Astronomers decode why our Solar System is shaped like a croissant

Hydrogen particles slamming into the Solar System from outside could be playing a crucial role in determining the shape of the protective bubble around our Sun and its planets, according to a new study.

Astronomers say this bubble, known as the heliosphere, protects planets within our solar system from intense galactic radiation such as those from supernovas – the final explosions of dying stars throughout the universe.

If not for this protective layer, scientists say there could be increased risk to life on Earth and also for astronauts in space due to the powerful cosmic radiation.

While researchers previously held that this magnetic bubble around the Solar System is shaped like a comet, with a rounded leading edge and a long trail behind it, data from a range of different Nasa missions last year suggested it is more like a deflated croissant.

The new study, published in The Astrophysical Journal on Friday, found that neutral hydrogen particles – so-called because they have equal amounts of positive and negative charge – determine the shape of the heliosphere.

“The bubble that surrounds us, produced by the sun, offers protection from galactic cosmic rays, and the shape of it can affect how those rays get into the heliosphere,” study co-author James Drake, an astrophysicist at the University of Maryland, said in a statement.

“There’s lots of theories, but of course, the way that galactic cosmic rays can get in can be impacted by the structure of the heliosphere – does it have wrinkles and folds and that sort of thing?,” Dr Drake added.

In the study, astronomers analysed twin jets of material streaming from the Sun’s poles whose trajectories are shaped by the interaction of the solar magnetic field with the interstellar magnetic field.

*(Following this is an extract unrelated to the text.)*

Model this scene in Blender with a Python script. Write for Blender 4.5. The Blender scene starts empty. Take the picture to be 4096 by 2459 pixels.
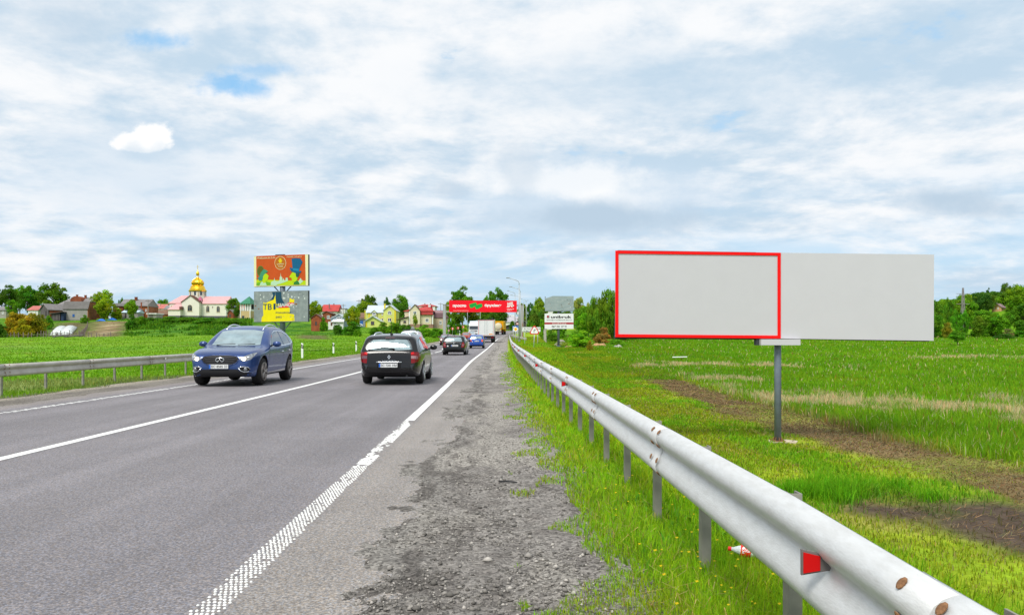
import bpy, bmesh, math, random
import numpy as np
from mathutils import Vector, Matrix, geometry
from mathutils.bvhtree import BVHTree

random.seed(7)
RNG = np.random.default_rng(11)
scn = bpy.context.scene
COL = scn.collection
rad = math.radians

# ------------------------------------------------------------------ camera
F, VX, VY, CH = 3250.0, 1980.0, 1362.0, 1.27        # focal length and vanishing point (photo pixels), eye height
cd = bpy.data.cameras.new("camera")
cam = bpy.data.objects.new("camera", cd)
COL.objects.link(cam)
cd.sensor_width = 36
cd.lens = F / 4096 * 36
cd.shift_x = (2048 - VX) / 4096
cd.shift_y = (VY - 1229.5) / 4096
cd.clip_start = 0.05
cd.clip_end = 4000
cam.location = (0, 0, CH)
cam.rotation_euler = (rad(90), 0, 0)
scn.camera = cam

# ------------------------------------------------------------------ sky and sun
SUN_EL, SUN_AZ = 52.0, 205.0     # azimuth measured clockwise from +Y: behind the camera, to the left
world = bpy.data.worlds.new("World")
scn.world = world
world.use_nodes = True
wt = world.node_tree
for n in list(wt.nodes): wt.nodes.remove(n)
def wn(t, **k):
    n = wt.nodes.new(t)
    for a, b in k.items(): setattr(n, a, b)
    return n
def wmath(op, a, b=None, c=None, clamp=False):
    n = wn('ShaderNodeMath', operation=op, use_clamp=clamp)
    for i, v in enumerate((a, b, c)):
        if v is None: continue
        if isinstance(v, (int, float)): n.inputs[i].default_value = v
        else: wt.links.new(v, n.inputs[i])
    return n.outputs[0]
def wsmooth(v, lo, hi):
    n = wn('ShaderNodeMapRange', interpolation_type='SMOOTHSTEP')
    wt.links.new(v, n.inputs[0]); n.inputs[1].default_value = lo; n.inputs[2].default_value = hi
    return n.outputs[0]
def wmix(f, a, b):
    n = wn('ShaderNodeMix', data_type='RGBA')
    for s, v in ((0, f), (6, a), (7, b)):
        if isinstance(v, (int, float)): n.inputs[s].default_value = v
        elif isinstance(v, tuple): n.inputs[s].default_value = (*v, 1)
        else: wt.links.new(v, n.inputs[s])
    return n.outputs[2]
def wnoise(vec, scale, detail, rough, dist=0.0, lac=2.0):
    n = wn('ShaderNodeTexNoise', noise_dimensions='3D')
    wt.links.new(vec, n.inputs['Vector'])
    n.inputs['Scale'].default_value = scale; n.inputs['Detail'].default_value = detail
    n.inputs['Roughness'].default_value = rough; n.inputs['Distortion'].default_value = dist
    n.inputs['Lacunarity'].default_value = lac
    return n.outputs[0]
def wvec(x, y, z):
    n = wn('ShaderNodeCombineXYZ')
    for i, v in enumerate((x, y, z)):
        if isinstance(v, (int, float)): n.inputs[i].default_value = v
        else: wt.links.new(v, n.inputs[i])
    return n.outputs[0]
tc = wn('ShaderNodeTexCoord')
sep = wn('ShaderNodeSeparateXYZ'); wt.links.new(tc.outputs['Generated'], sep.inputs[0])
dx, dy, dz = sep.outputs
zz = wmath('ADD', wmath('MAXIMUM', dz, 0.0), 0.17)
pu, pv = wmath('DIVIDE', dx, zz), wmath('DIVIDE', dy, zz)          # the flat cloud layer overhead
layer = wvec(pu, pv, 0.0)
sky = wn('ShaderNodeTexSky', sky_type='NISHITA')
sky.sun_disc = False
sky.sun_elevation = rad(SUN_EL); sky.sun_rotation = rad(SUN_AZ)
sky.air_density = 1.1; sky.dust_density = 1.6; sky.ozone_density = 1.2
big = wnoise(layer, 0.95, 3, 0.5, 0.25)
lump = wnoise(wvec(wmath('ADD', pu, 17.3), pv, 4.0), 3.6, 11, 0.62, 0.15)
def heapfield(ou, ov):
    return wnoise(wvec(wmath('ADD', pu, 5.0 + ou), wmath('ADD', pv, ov), 9.0), 2.1, 11, 0.60, 0.2)
h0, h1 = heapfield(0, 0), heapfield(0.03, 0.10)
relief = wmath('SUBTRACT', h0, h1)
el = dz
shade = wmath('ADD', wmath('MULTIPLY', big, 0.55), wmath('ADD', wmath('MULTIPLY', lump, 0.45), wmath('MULTIPLY', relief, 0.55)))
shade = wmath('ADD', shade, wmath('MULTIPLY', wsmooth(el, 0.12, 0.36), 0.025))
micro = wnoise(wvec(wmath('MULTIPLY', pu, 1.0), wmath('ADD', pv, 31.0), 6.0), 8.0, 8, 0.62, 0.2)
shade = wmath('ADD', shade, wmath('MULTIPLY', wmath('SUBTRACT', micro, 0.5), 0.16))
lit = wsmooth(shade, 0.36, 0.62)
# low in the sky the layer thins to blue with small bright heaps
gy = wmath('MAXIMUM', dy, 0.05)
gu, gv = wmath('DIVIDE', dx, gy), wmath('DIVIDE', dz, gy)
heapn = wnoise(wvec(wmath('MULTIPLY', gu, 3.6), wmath('MULTIPLY', gv, 15.0), 2.6), 1.0, 12, 0.66, 0.3)
lowband = wmath('SUBTRACT', 1.0, wsmooth(el, 0.05, 0.21))
cov_hi = wsmooth(wmath('ADD', wmath('MULTIPLY', lump, 0.6), wmath('MULTIPLY', h0, 0.4)), 0.33, 0.40)
cov_lo = wsmooth(heapn, 0.38, 0.64)
covm = wn('ShaderNodeMix', data_type='FLOAT')
wt.links.new(lowband, covm.inputs[0]); wt.links.new(cov_hi, covm.inputs[2]); wt.links.new(cov_lo, covm.inputs[3])
cov = covm.outputs[0]
K = 7.3
GREY = (0.54 * K, 0.685 * K, 0.82 * K)
WHITE = (0.93 * K, 0.945 * K, 0.965 * K)
cloud = wmix(lit, GREY, WHITE)
clear = wmix(0.78, sky.outputs[0], (0.48 * K, 0.72 * K, 0.95 * K))   # the sky texture seen through thin high veil
col = wmix(cov, clear, cloud)
# single clouds and holes that stand out, each at its own direction (u = east/north, v = up/north)
def blob(col, px, py, rx, ry, colr, amount=1.0, soft=0.35, ns=14.0, na=0.55, flat=0.0):
    u0, v0, ru, rv = (px - VX) / F, (VY - py) / F, rx / F, ry / F
    wob = wmath('SUBTRACT', wnoise(wvec(gu, wmath('MULTIPLY', gv, 1.3), px * 0.013), ns, 8, 0.62), 0.5)
    a = wmath('DIVIDE', wmath('SUBTRACT', gu, u0), ru)
    b = wmath('DIVIDE', wmath('SUBTRACT', gv, v0), rv)
    if flat:
        b = wmath('ADD', b, wmath('MULTIPLY', wmath('MINIMUM', b, 0.0), flat))
    r = wmath('SQRT', wmath('ADD', wmath('MULTIPLY', a, a), wmath('MULTIPLY', b, b)))
    r = wmath('ADD', r, wmath('MULTIPLY', wob, na * 2))
    m = wmath('MULTIPLY', wmath('SUBTRACT', 1.0, wsmooth(r, 1.0 - soft, 1.0 + soft)), amount)
    m = wmath('MULTIPLY', m, wsmooth(dy, 0.1, 0.2))
    return wmix(m, col, colr)
BLUE = (0.24 * K, 0.55 * K, 0.9 * K)
DARK = (0.50 * K, 0.63 * K, 0.76 * K)
PALE = (0.60 * K, 0.73 * K, 0.86 * K)
WHT = (1.0 * K, 1.0 * K, 1.0 * K)
col = blob(col, 620, 162, 95, 34, BLUE, 0.75, 0.8, 30, 1.5)
col = blob(col, 905, 338, 105, 34, BLUE, 0.8, 0.8, 30, 1.6)
col = blob(col, 1040, 280, 150, 20, BLUE, 0.5, 0.9, 26, 1.6)
col = blob(col, 1000, 358, 70, 30, BLUE, 0.7, 0.8, 30, 1.5)
col = blob(col, 270, 90, 260, 120, DARK, 0.42, 0.9, 7, 1.2)
col = blob(col, 560, 640, 460, 150, PALE, 0.55, 0.9, 7, 1.2)
col = blob(col, 572, 582, 126, 88, WHT, 1.0, 0.14, 17, 0.95, 1.6)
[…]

These jet streams, the scientists say, are unstable and curved around by the interstellar magnetic field like the points of a croissant.

“We see these jets projecting as irregular columns, and [astrophysicists] have been wondering for years why these shapes present instabilities,” BU astrophysicist Merav Opher, said.

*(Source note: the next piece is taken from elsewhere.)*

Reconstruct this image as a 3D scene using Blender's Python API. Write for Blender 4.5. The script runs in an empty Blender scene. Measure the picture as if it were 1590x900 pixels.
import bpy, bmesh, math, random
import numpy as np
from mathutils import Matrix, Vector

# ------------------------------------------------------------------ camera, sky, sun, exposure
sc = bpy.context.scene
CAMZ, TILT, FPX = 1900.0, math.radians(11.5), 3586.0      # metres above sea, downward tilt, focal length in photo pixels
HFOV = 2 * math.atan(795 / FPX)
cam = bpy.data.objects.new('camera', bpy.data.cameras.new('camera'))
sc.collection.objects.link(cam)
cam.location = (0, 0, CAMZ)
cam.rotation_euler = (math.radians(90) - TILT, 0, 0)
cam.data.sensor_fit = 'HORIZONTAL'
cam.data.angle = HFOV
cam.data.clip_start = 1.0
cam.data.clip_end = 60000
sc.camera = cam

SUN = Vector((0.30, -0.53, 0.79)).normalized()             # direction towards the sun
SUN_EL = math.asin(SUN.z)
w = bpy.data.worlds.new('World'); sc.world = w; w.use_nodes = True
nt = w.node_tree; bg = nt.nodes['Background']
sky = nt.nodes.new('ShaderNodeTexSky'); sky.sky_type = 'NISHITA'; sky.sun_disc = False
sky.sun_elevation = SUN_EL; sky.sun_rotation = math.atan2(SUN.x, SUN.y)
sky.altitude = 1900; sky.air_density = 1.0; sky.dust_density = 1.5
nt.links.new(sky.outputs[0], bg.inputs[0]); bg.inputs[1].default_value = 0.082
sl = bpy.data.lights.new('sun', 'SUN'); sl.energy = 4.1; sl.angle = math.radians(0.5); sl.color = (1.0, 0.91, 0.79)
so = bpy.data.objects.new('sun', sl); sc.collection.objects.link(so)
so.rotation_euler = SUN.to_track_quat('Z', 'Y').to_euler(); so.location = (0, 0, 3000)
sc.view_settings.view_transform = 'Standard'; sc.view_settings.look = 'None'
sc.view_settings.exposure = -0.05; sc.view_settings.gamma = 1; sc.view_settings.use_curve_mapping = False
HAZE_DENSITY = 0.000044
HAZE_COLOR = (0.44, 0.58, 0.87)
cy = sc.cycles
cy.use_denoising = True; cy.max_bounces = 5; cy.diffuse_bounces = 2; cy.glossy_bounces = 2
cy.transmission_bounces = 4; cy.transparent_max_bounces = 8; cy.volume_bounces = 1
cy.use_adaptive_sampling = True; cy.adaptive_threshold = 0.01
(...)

The scientists found using a computer model that when the neutral hydrogen particles were taken out of the simulation, the jets coming from the sun become “super stable”.

But when they were put back, “things start bending, the centre axis starts wiggling, and that means that something inside the heliospheric jets is becoming very unstable”, Dr Opher said.

This kind of instability could cause disturbances in the solar winds and jets emanating from our sun, the scientists say, and may cause the heliosphere to split its shape into something more like a croissant.

While astrophysicists are yet to actually observe the real shape of the heliosphere, Dr Opher’s model suggests that the neutral hydrogen pelting onto the Solar System would make it impossible for the heliosphere to flow uniformly like a shooting comet.

Dr Drake believes the model “offers the first clear explanation for why the shape of the heliosphere breaks up in the northern and southern areas, which could impact our understanding of how galactic cosmic rays come into Earth and the near-Earth environment.”

“This finding is a really major breakthrough, it’s really set us in a direction of discovering why our model gets its distinct croissant-shaped heliosphere and why other models don’t,” Dr Opher says.